Jadi, seharusnya, TKD dengan CAT dilakukan untuk semua calon yang melamar tanpa melihat kualifikasi si calon dan akreditasi lembaga tempat si calon pernah belajar. Jika proses ini dilakukan dengan benar, jujur, dan transparan, diharapkan yang terseleksi di proses awal ini adalah yang terbaik. Berdasarkan uji kompetensi ini, kualifikasi dan akreditasi dapat disesuaikan. Mereka yang hasil uji komptensinya tinggi, syarat kualifikasi dan akreditasinya jika perlu dilonggarkan.

Salah kaprah

Ketiga, akreditasi program studi dan perguruan tinggi adalah penilaian terhadap sistem (mutu), bukan  kompetensi mahasiswa dan lulusan. Jadi, akreditasi seharusnya tidak bisa jadi instrumen penilaian kelulusan pribadi. Apakah kelebihan pada sistem sama dengan kelebihan pada individu? Demikian juga, apakah kekurangan pada sistem identik dengan kekurangan pada individu lulusan? Tentu tidak. Buktinya, tidak ada guru besar, dosen, atau staf PT yang mau tunjangan guru besar, sertifikasi dosen, dan tunjangan kinerjanya ditentukan oleh akreditasi PT tempat ia bekerja.

Ini adalah salah kaprah yang sangat besar dalam manajemen mutu terpadu di dunia pendidikan tinggi kita. Akreditasi telah dijadikan alat birokrasi, bahkan alat kekuasaan. Kemristek dan Dikti menggunakannya bukan sebagai basis pembinaan, melainkan cenderung sebagai basis "penghukuman". PT yang akreditasinya rendah tidak mendapat alokasi sebesar PT yang akreditasinya lebih tinggi. Demikian juga rektor sebuah PT kini bisa lebih arogan karena bisa menekan fakultas, pusat studi, dan ketua program studi di lingkungannya lewat diferensiasi anggaran dengan alasan akreditasi.

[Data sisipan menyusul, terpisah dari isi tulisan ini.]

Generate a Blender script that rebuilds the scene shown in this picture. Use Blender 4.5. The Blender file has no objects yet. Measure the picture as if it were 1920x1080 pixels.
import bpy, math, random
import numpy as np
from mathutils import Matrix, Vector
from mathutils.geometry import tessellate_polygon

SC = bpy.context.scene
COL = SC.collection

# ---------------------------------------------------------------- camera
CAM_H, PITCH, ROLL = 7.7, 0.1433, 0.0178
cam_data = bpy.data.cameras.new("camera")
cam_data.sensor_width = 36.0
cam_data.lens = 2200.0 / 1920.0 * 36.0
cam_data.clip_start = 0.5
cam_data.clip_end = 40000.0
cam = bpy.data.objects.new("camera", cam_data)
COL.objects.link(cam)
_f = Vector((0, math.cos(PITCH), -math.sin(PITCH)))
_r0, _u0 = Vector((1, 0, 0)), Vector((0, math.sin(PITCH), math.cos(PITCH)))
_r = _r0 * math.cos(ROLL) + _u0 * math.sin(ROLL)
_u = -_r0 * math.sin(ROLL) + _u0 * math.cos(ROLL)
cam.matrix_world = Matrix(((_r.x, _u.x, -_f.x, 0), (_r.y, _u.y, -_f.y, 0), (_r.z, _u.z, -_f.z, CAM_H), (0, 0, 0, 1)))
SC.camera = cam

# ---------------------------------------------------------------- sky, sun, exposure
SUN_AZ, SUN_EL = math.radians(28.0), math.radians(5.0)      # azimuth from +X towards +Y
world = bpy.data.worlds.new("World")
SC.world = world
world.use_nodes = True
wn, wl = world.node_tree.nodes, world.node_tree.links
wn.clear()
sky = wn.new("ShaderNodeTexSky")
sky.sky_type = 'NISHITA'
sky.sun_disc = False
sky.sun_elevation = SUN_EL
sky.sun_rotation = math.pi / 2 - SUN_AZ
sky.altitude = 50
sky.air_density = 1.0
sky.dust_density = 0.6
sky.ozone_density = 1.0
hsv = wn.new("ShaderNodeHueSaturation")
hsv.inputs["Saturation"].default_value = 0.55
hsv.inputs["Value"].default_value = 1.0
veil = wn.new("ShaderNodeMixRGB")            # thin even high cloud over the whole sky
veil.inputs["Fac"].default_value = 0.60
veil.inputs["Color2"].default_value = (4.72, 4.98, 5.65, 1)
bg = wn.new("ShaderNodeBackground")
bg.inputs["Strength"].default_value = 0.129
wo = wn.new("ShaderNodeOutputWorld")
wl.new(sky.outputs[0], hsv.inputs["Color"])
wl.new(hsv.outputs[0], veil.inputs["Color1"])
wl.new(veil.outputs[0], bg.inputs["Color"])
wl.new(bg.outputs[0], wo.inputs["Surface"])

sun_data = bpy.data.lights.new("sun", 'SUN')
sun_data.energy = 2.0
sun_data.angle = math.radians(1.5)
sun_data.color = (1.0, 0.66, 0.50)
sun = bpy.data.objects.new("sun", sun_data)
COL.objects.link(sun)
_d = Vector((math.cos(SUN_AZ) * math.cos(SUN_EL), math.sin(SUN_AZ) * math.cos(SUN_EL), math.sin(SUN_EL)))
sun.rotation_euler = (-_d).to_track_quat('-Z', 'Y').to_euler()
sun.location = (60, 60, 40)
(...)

Mutu yang diharapkan jadi gerakan perubahan dari dalam (internally driven), bahkan menjadi gerakan kebudayaan, kini telah menjadi bagian dari alat birokrasi pendidikan lewat birokratisasi akreditasi. Akibatnya, mutu akan selalu harus dipaksakan dari luar (externally driven) dan karena itu dia hanya menjadi rutinitas kegalauan saat visitasi akreditasi oleh perwakilan otoritas negara.